Review Summary: Worse Than Alone proves to be The Number Twelve Looks Like You's most cohesive, experimental, and possibly best album, finding the perfect balance.
Worse Than Alone, the final release by New Jersey grindcore quintet The Number Twelve Looks Like You, proved to be there most ambitious and divisive release. While the band had always been experimental, incorporating more clean vocals, changing time signatures, and jazz elements more and more with each release, this is easily the biggest step yet.
One of the biggest changes were the amount of (surprisingly good) clean vocals present, most notably on tracks such as"Marvin's Jungle" and "The League of Endangered Oddities." The latter is especially surprising, being almost exclusively clean vocals, and being, well, extremely odd. It's style is quite different from any other #12 track, much more restrained and melodic.

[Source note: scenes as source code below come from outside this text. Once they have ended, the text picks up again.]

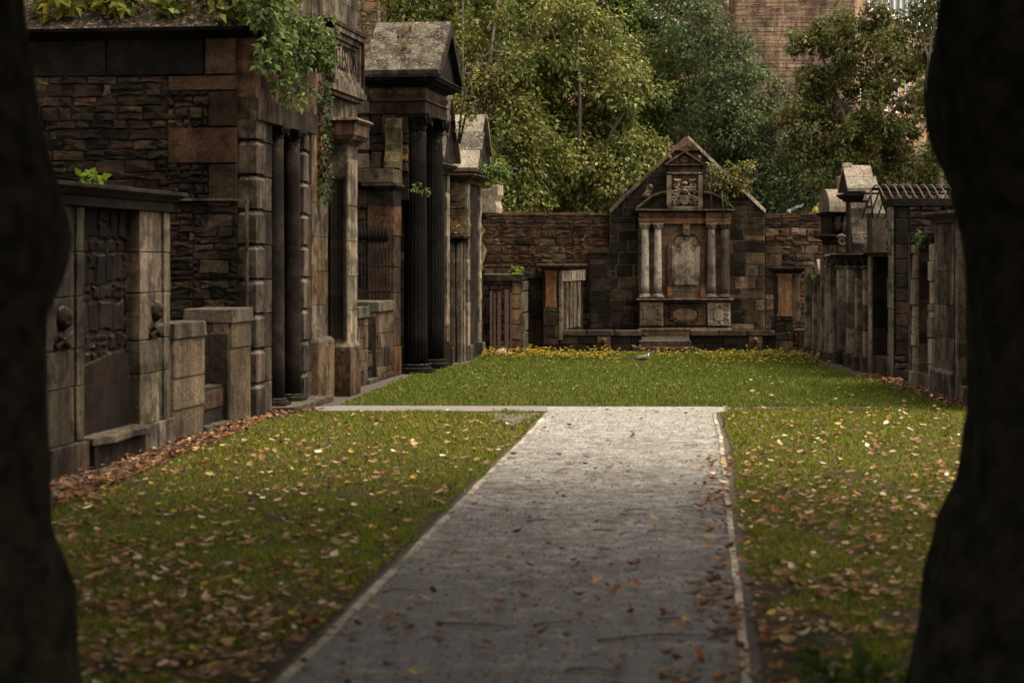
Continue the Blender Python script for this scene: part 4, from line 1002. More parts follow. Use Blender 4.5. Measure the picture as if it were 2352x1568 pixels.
    for s in (-1, 1):
        mb = MB(); skull(mb, FM(X+s*.40, .15, zp+.16), .075, (0, -1, 0), jc(BR)); mb.build('skull', 'carved', t)
    # broken segmental pediment halves
    zb = mZ(480)
    for s in (-1, 1):
        mb = MB(); xo, xi = X+s*1.30, X+s*.50; n = 12; rise = .43
        cur = lambda q: (xo+(xi-xo)*q, zb+rise*math.sin(q*math.pi/2))
        for i in range(n):
            p, q = cur(i/n), cur((i+1)/n)
            for (dz0, dz1, d) in ((0, .05, .44), (-.05, 0, .34), (-.09, -.05, .24)):
                poly = [(p[0], max(zb-.02, p[1]+dz0)), (q[0], max(zb-.02, q[1]+dz0)), (q[0], q[1]+dz1), (p[0], p[1]+dz1)]
                mb.prism(fp(0), poly if s < 0 else poly[::-1], 0, d, jc(DK if dz0 else BR, .12))
        poly = [(xo, zb)]+[cur(i/n) for i in range(n+1)]+[(xi, zb)]
        mb.prism(fp(0), poly, 0, .16, jc(DK)); mb.box(FM, xo-.06, xi, 0, .4, zb-.02, zb+.0, DK)
        mb.build('segmental_pediment', 'carved', t)
        mb = MB(); fx, fz = X+s*.98, zb+.36
        mb.ell(FM(fx+.05*s, .22, fz-.02), (.14, .12, .10), jc(DK), 12, 8); mb.ell(FM(fx-.0*s, .2, fz+.1), (.10, .09, .12), jc(DK), 12, 8); mb.ell(FM(fx-s*.06, .24, fz+.23), (.065, .065, .075), jc(BR), 12, 8)
        mb.tube([FM(fx, .25, fz+.12), FM(fx+s*.12, .3, fz+.02), FM(fx+s*.2, .28, fz-.09)], [.05, .04, .035], 7, jc(DK)); mb.build('reclining_figure', 'carved', t)
memorial()
def forecourt():
    Y = 50.3; zt = PZ(759, Y)
    for (x0, x1, lab, sk) in ((1247, 1474, 'low dark wall with a coping and carved skull left of the memorial steps', 1387), (1587, 1783, 'low dark wall with a coping and carved skull right of the memorial steps', 1735)):
        X0, X1 = PX(x0, Y)+(.0 if x0 > 1500 else .42), PX(x1, Y)-(.02 if x0 > 1500 else 0)
        t = thing('forecourt_wall', (X0, Y, 0), lab, 'wall')
        mb = MB(); mb.box(W, X0, X1, Y+.04, Y+.5, 0, zt-.13, BLK); masonry(mb, lambda s, q, d: (s, Y+.04-d, q), X0, X1, 0, zt-.13, (.2, .24), (.4, .7), .03, .007, .004, .01, [(BLK, 4), (DK, 4), (BR, 1)]); mb.build('wall', 'black', t)
        mb = MB(); n = 3
        for i in range(n): q0, q1 = X0+(X1-X0)*i/n, X0+(X1-X0)*(i+1)/n-.006; mb.frust(W, q0, q1, Y-.02, Y+.55, zt-.13, zt, 0, -.012, jc((.07, .058, .042), .15))
        mb.build('coping', 'stone', t, .008)
        Xs = PX(sk, Y); mb = MB(); mb.box(W, Xs-.17, Xs+.17, Y-.01, Y+.04, .07, zt-.15, jc(BR)); skull(mb, (Xs, Y-.02, zt-.26), .085, (0, -1, 0), jc(BR))
        for s in (-1, 1): mb.tube([(Xs-.12, Y-.02, .2-s*.06), (Xs+.12, Y-.02, .2+s*.06)], .016, 6, jc(BR))
        mb.build('skull_panel', 'carved', t)
    t = thing('stone_steps', (PX(1525, Y), Y, 0), 'two worn stone steps leading up to the great memorial', 'steps')
    for (x0, x1, z0, z1, y0, y1, c) in ((1453, 1599, 0, PZ(796, 50), 49.75, 50.25, BR), (1468, 1588, PZ(796, 50), PZ(782, 50.2), 50.05, 50.7, GY)):
        mb = MB(); mb.box(W, PX(x0, y0), PX(x1, y0), y0, y1, z0, z1, jc(c)); mb.build('step', 'stone', t, .012)
    mb = MB(); mb.box(W, PX(1300, 50.3), PX(1790, 50.3), 50.75, 54.0, 0, .26, DK); o = mb.build('forecourt_paving', 'stone'); o['kind'] = 'structure'
forecourt()

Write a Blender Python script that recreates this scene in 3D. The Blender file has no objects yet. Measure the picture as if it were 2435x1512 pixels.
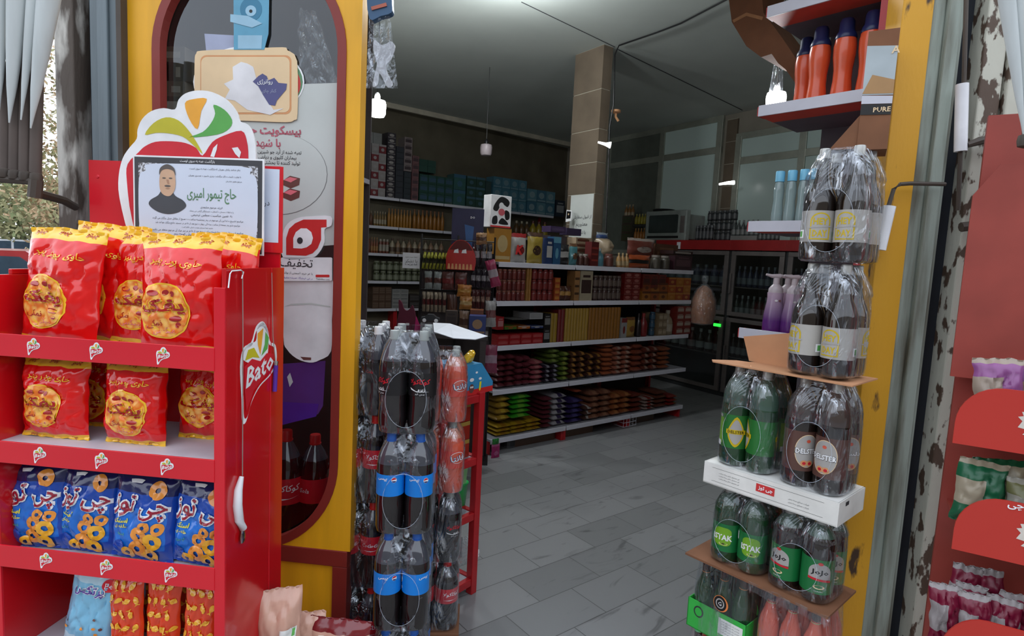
import bpy, math, random
from math import sin, cos, pi, radians, sqrt, atan2
from mathutils import Vector, Matrix, noise
from mathutils.geometry import tessellate_polygon
random.seed(7)
SC = bpy.context.scene
COL = SC.collection

# ------------------------------------------------------------------ camera, sky, lights, exposure
FPX, EYE = 1400.0, 1.55
cam_data = bpy.data.cameras.new('camera'); cam = bpy.data.objects.new('camera', cam_data); COL.objects.link(cam)
cam_data.sensor_width = 36; cam_data.lens = FPX / 2435 * 36; cam_data.clip_start = 0.05; cam_data.clip_end = 300
RC = Matrix.Rotation(radians(90 - 5.7), 3, 'X') @ Matrix.Rotation(radians(2.85), 3, 'Z')
cam.matrix_world = Matrix.Translation((0, 0, EYE)) @ RC.to_4x4()
SC.camera = cam
SC.view_settings.view_transform = 'Standard'; SC.view_settings.look = 'None'
SC.view_settings.gamma = 1; SC.view_settings.use_curve_mapping = False
SC.view_settings.exposure = 1.1
wd = bpy.data.worlds.new('sky'); SC.world = wd; wd.use_nodes = True
wn = wd.node_tree.nodes; wl = wd.node_tree.links
bg = wn['Background']; bg.inputs[1].default_value = 1.0
tc = wn.new('ShaderNodeTexCoord'); sp = wn.new('ShaderNodeSeparateXYZ'); rp = wn.new('ShaderNodeValToRGB')
wl.new(tc.outputs['Generated'], sp.inputs[0]); wl.new(sp.outputs['Z'], rp.inputs[0]); wl.new(rp.outputs[0], bg.inputs[0])
rp.color_ramp.elements[0].position = 0.0; rp.color_ramp.elements[0].color = (0.86, 0.90, 0.95, 1)
rp.color_ramp.elements[1].position = 0.7; rp.color_ramp.elements[1].color = (0.80, 0.88, 1.0, 1)

CAMP = Vector((0, 0, EYE))
def ray(x, y): return RC @ Vector(((x - 1217.5) / FPX, -(y - 756) / FPX, -1))
def at_Y(x, y, D): r = ray(x, y); return CAMP + r * (D / r.y)
def at_Z(x, y, Z): r = ray(x, y); return CAMP + r * ((Z - EYE) / r.z)

# ------------------------------------------------------------------ materials
def lin(c):
    return tuple((v / 255 / 12.92) if v / 255 <= 0.04045 else ((v / 255 + 0.055) / 1.055) ** 2.4 for v in c)
MATS = {}
def mat(name, col, rough=0.5, metal=0.0, var=0.12, scale=9.0, bump=0.0, bscale=40.0, coat=0.0, spec=0.5, col2=None, thr=None, emit=0.0, alpha=1.0, trans=0.0, stretch=(1, 1, 1), sharp=0.04):
    """procedural material; col / col2 are sRGB 0-255; thr = noise threshold for peeling paint"""
    m = bpy.data.materials.new(name); m.use_nodes = True; MATS[name] = m
    N, L = m.node_tree.nodes, m.node_tree.links
    b = N['Principled BSDF']
    b.inputs['Roughness'].default_value = rough; b.inputs['Metallic'].default_value = metal
    b.inputs['Coat Weight'].default_value = coat; b.inputs['Coat Roughness'].default_value = 0.08
    b.inputs['Specular IOR Level'].default_value = spec
    c = lin(col)
    t = N.new('ShaderNodeTexCoord'); mp = N.new('ShaderNodeMapping'); mp.inputs['Scale'].default_value = stretch
    L.new(t.outputs['Object'], mp.inputs[0])
    nz = N.new('ShaderNodeTexNoise'); nz.inputs['Scale'].default_value = scale; nz.inputs['Detail'].default_value = 5
    L.new(mp.outputs[0], nz.inputs['Vector'])
    r = N.new('ShaderNodeValToRGB'); L.new(nz.outputs['Fac'], r.inputs[0])
    if col2 is None:
        r.color_ramp.elements[0].position = 0.3; r.color_ramp.elements[1].position = 0.7
        r.color_ramp.elements[0].color = tuple(max(0, v * (1 - var)) for v in c) + (1,)
        r.color_ramp.elements[1].color = tuple(min(1, v * (1 + var)) for v in c) + (1,)
    else:
        th = thr if thr is not None else 0.5
        r.color_ramp.elements[0].position = th - sharp; r.color_ramp.elements[1].position = th + sharp
        r.color_ramp.elements[0].color = c + (1,); r.color_ramp.elements[1].color = lin(col2) + (1,)
    L.new(r.outputs[0], b.inputs['Base Color'])
    if bump:
        n2 = N.new('ShaderNodeTexNoise'); n2.inputs['Scale'].default_value = bscale; n2.inputs['Detail'].default_value = 4
        L.new(mp.outputs[0], n2.inputs['Vector'])
        bp = N.new('ShaderNodeBump'); bp.inputs['Strength'].default_value = bump; bp.inputs['Distance'].default_value = 0.01
        L.new(n2.outputs['Fac'], bp.inputs['Height']); L.new(bp.outputs[0], b.inputs['Normal'])
    if emit:
        L.new(r.outputs[0], b.inputs['Emission Color']); b.inputs['Emission Strength'].default_value = emit
    if alpha < 1: b.inputs['Alpha'].default_value = alpha
    if trans: b.inputs['Transmission Weight'].default_value = trans
    return m
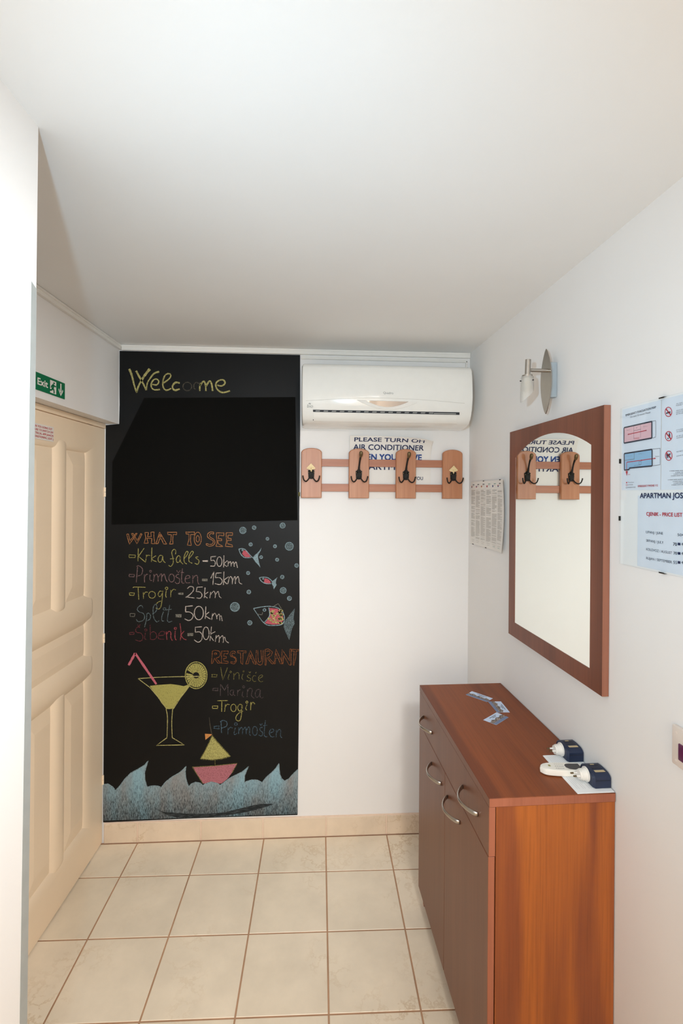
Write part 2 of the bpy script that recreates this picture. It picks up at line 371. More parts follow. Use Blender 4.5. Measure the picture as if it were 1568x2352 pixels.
# floor tiles
def inside_poly(): pass
TX, TY, TR = -.7991, -.2178, -.0138
def tpt(i, j): 
    x, y = i * .3, j * .3; return V(x * math.cos(TR) - y * math.sin(TR) + TX, x * math.sin(TR) + y * math.cos(TR) + TY, 0)
def clip(poly, n, c):
    out = []
    for i in range(len(poly)):
        p, q = poly[i], poly[(i + 1) % len(poly)]; dp, dq = p.dot(n) - c, q.dot(n) - c
        if dp >= 0: out.append(p)
        if (dp >= 0) != (dq >= 0): out.append(p + (q - p) * (dp / (dp - dq)))
    return out
full_me = None
def area(p): return abs(sum(p[i].x * p[(i + 1) % len(p)].y - p[(i + 1) % len(p)].x * p[i].y for i in range(len(p)))) / 2
G = .0028
for j in range(-15, 2):
    for i in range(-3, 7):
        c = tpt(i + .5, j - .5 + 0.0)
        ax = (tpt(1, 0) - tpt(0, 0)).normalized(); ay = (tpt(0, 1) - tpt(0, 0)).normalized()
        a, b_ = tpt(i, j - 1), tpt(i + 1, j)
        q = [tpt(i, j - 1) + (ax + ay) * G, tpt(i + 1, j - 1) + (-ax + ay) * G, tpt(i + 1, j) + (-ax - ay) * G, tpt(i, j) + (ax - ay) * G]
        if j == 1:   # last row is cut short at the back wall
            pass
        p = clip(q, V(0, -1, 0), .012); p = clip(p, nR, (V(XR, 0, 0) + nR * .001).dot(nR)) if len(p) > 2 else p
        p = clip(p, V(0, 1, 0), Y_REAR + .002) if len(p) > 2 else p
        if len(p) > 2:
            if c.y > CY_: p = clip(p, nL, (V(XL, 0, 0) + nL * -.04).dot(nL))
            else: p = clip(p, nL, (V(CX, CY_, 0) + nL * .002).dot(nL))
        if len(p) < 3 or area(p) < .0006: continue
        isfull = area(p) > .2944 ** 2 * .9995
        if isfull and full_me:
            o = bpy.data.objects.new('tile', full_me); COL.objects.link(o); o.parent = floor; o.location = c - wloc(floor) ; o.rotation_euler.z = TR; o.location.z = -wloc(floor).z
            continue
        bm = BM()
        vs = [bm.verts.new(V(x.x, x.y, -.008)) for x in p]; vt = [bm.verts.new(V(x.x, x.y, 0)) for x in p]; n = len(p)
        bm.faces.new(vs[::-1]); top = bm.faces.new(vt)
        for k in range(n): bm.faces.new((vs[k], vs[(k + 1) % n], vt[(k + 1) % n], vt[k]))
        bmesh.ops.bevel(bm, geom=list(top.edges), offset=.0012, segments=1, affect='EDGES')
        if isfull:
            for v in bm.verts: v.co = Matrix.Rotation(-TR, 3, 'Z') @ (v.co - c)
            me = bpy.data.meshes.new('tile'); bmesh.ops.recalc_face_normals(bm, faces=bm.faces); bm.to_mesh(me); bm.free(); me.materials.append(M['tile']); full_me = me
            o = bpy.data.objects.new('tile', me); COL.objects.link(o); o.parent = floor; o.location = c - wloc(floor); o.rotation_euler.z = TR; o.location.z = -wloc(floor).z
        else: fin('tile', bm, 'tile', floor)
# skirting tiles
def skirting(name, fr, cuts, h):
    bm = BM(); box(bm, fr, (cuts[0] + .001, cuts[-1] - .001), (0, .006), (0.0, h + .003)); root = struct(name, bm, 'bgrout')
    for a, b_ in zip(cuts, cuts[1:]):
        bm = BM(); box(bm, fr, (a + .003, b_ - .003), (.002, .010), (.003, h - .002), .0015); fin('tile', bm, 'btile', root)
skirting('baseboard_back', BW, [-.955, -.797, -.498, -.201, .105, .402, .70, .79], .096)
skirting('baseboard_right', lambda a, b_, z: RW(b_, a, z), [.012] + [.3 * k for k in range(1, 16)] + [4.68], .096)
skirting('baseboard_left', lambda a, b_, z: NW(b_ - .01, a, z), [.03] + [.3 * k for k in range(1, 11)] + [3.2], .096)

# ------------------------------------------------------------------ door
door = empty('door_1', LD(-.05, .38, 0), kind='structure')
def DF(s, d, z): return LD(d, s, z)
bm = BM()
box(bm, DF, (.006, .765), (-.045, -.012), (.006, 1.978), .002)      # panel ground
fin('leaf', bm, 'cream', door)
def hround(bm, fr_s, s0, s1, z0, z1, vertical, h=.013, d0=-.014, n=10, edge=.35):
    """soft rounded moulding; vertical: profile across s, else across z"""
    prof = []
    for k in range(n + 1):
        t = k / n; x = 2 * t - 1; prof.append((t, d0 + h * (1 - abs(x) ** 2.6)))
    w = (s1 - s0) if vertical else (z1 - z0)
    pts = lambda along: [fr_s(s0 + t * w, d, along) if vertical else fr_s(along, d, z0 + t * w) for t, d in prof]
    ends = (z0, z1) if vertical else (s0, s1)
    st = []
    L = ends[1] - ends[0]; m_ = 6
    for k in range(m_ + 1):      # rounded start
        a = k / m_; st.append((ends[0] + .03 * (1 - math.cos(a * math.pi / 2)), .1 + .9 * math.sin(a * math.pi / 2)))
    st += [(2 * ends[0] + L - p, q) for p, q in st[::-1]]
    rings = []
    for al, q in st:
        rings.append([bm.verts.new(fr_s(s0 + t * w, d0 + (d - d0) * q, al) if vertical else fr_s(al, d0 + (d - d0) * q, z0 + t * w)) for t, d in prof])
    for r0, r1 in zip(rings, rings[1:]):
        for k in range(n): bm.faces.new((r0[k], r0[k + 1], r1[k + 1], r1[k]))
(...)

Also, the band style fluctuates more than ever, from the straight-up face melting metal of opener "Glory Kingdom," to the aforementioned "Oddities," to the ever-fluctuating jazz-to-metal-to-jazz "The Garden's All Nighters." The changes are usually seamless, although it will vary from person to person whether it's viewed as creativity or a mess.
Granted, this is still a metal band (or grind, or mathcore, or whatever you want to call it), and there are plenty of tracks that provide the madness and shrieks. But almost every track does a great job of intertwining blistering displays of technicality and the shredding of vocal chords with other, more down-to-earth elements that keeps the listener guessing with each track.
Each track is solid in it's own right, and the album is more cohesive than previous efforts. Tracks 3-6 are the core of the album, where it seems to find a groove and grab the listener's attention without letting go. The strongest track, or at least the most impressive, is closer "I'll Make My Own Hours." It's nine minutes, but without being a drag. It captures #12, with a loud, pummeling opening, a slower, more melodic section with lighter instrumentation, some hooks, and a final crescendo into a bellowing finish before fading out to a more res finish off the album.
While fans remain divided on the album's standing in the #12 discography, there is no doubt #12 went out on top. As a band they never sounded better, finding a balance between technicality, genre-bending, and song structure and quality.